Don’t leave money on the table

Of course, the difficulty with fraud is that pre-emptively blocking too many transactions means foregoing legitimate purchases too. In theory, you could prevent fraud from Southeast Asia by blocking all transactions from Southeast Asia; but that approach means you’d also be foregoing legitimate transactions from one of the world’s most populous regions.

So even once you’ve implemented tools for preventing fraud, it’s important to remember that your ultimate goal isn’t blocking fraud — it’s maximizing revenue. This means you should:

1. Consider multiple metrics: Don’t just focus on one metric like false positive rate (legitimate transactions that you’re blocking) or dispute rate. After all, you can easily make the former zero by not trying to catch any fraud (and the latter zero by not accepting any payments). Your overall fraud protection approach will offer a trade-off between false positives and false negatives, and you should understand what that trade-off is and what is optimal for your business. This break-even calculator can give you an example of the kind of calculations it can be helpful to do.

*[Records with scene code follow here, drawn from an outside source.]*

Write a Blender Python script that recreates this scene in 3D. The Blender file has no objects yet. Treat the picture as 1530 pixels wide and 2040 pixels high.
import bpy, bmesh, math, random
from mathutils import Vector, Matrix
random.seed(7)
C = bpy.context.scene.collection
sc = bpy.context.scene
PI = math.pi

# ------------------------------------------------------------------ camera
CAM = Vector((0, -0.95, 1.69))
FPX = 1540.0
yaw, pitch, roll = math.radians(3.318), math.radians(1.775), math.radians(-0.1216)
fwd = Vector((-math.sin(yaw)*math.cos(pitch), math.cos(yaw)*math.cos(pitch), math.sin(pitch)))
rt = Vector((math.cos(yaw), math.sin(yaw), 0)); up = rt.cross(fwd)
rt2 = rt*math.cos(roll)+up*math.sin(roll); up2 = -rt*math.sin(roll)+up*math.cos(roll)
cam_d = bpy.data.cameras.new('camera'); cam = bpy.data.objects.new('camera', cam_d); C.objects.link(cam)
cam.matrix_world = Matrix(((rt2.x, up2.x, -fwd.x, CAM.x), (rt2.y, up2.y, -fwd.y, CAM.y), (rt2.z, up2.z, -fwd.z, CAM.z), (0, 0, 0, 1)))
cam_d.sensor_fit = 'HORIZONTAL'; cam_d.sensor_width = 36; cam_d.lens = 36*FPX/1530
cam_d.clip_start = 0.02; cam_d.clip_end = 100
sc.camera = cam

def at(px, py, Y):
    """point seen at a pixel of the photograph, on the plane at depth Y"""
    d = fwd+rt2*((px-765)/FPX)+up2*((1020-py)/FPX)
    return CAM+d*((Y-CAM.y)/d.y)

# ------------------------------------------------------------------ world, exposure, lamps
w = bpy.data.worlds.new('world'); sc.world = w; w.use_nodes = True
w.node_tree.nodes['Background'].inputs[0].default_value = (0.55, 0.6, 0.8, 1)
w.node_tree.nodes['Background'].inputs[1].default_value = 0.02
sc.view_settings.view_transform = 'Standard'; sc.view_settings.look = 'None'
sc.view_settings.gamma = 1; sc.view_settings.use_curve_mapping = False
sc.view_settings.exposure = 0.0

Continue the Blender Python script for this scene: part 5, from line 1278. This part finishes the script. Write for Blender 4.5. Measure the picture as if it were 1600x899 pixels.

2. Find your “healthy” dispute rate: Unsurprisingly, fraud varies by sector. For example, the median fraud rate for retail is 0.02 per cent, while for nonprofits it’s 0.1%. Once you know your industry’s rate, compare it to your business’ unique situation and data to identify a “healthy” fraud benchmark. Trying to drive your dispute rate far below what is natural for your sector can be more effort than it’s worth.

3. Always be measuring: No matter what solution you choose, be rigorous in assessing efficacy. For example, if you’re manually customising rules, you can evaluate their performance by backtesting them or by running A/B tests in real-time. Don’t rely on intuition that tells you all payments from a certain region, or at a certain time of day, are fraudulent. Formulate your hypothesis and validate it with data!

On the internet, the only constant is change itself. As consumer behaviour and fraud schemes continue to evolve, businesses that want to maximise their revenue this holiday season — and year round — should be using modern fraud defences that can adapt and help them stay a step ahead of fraudsters.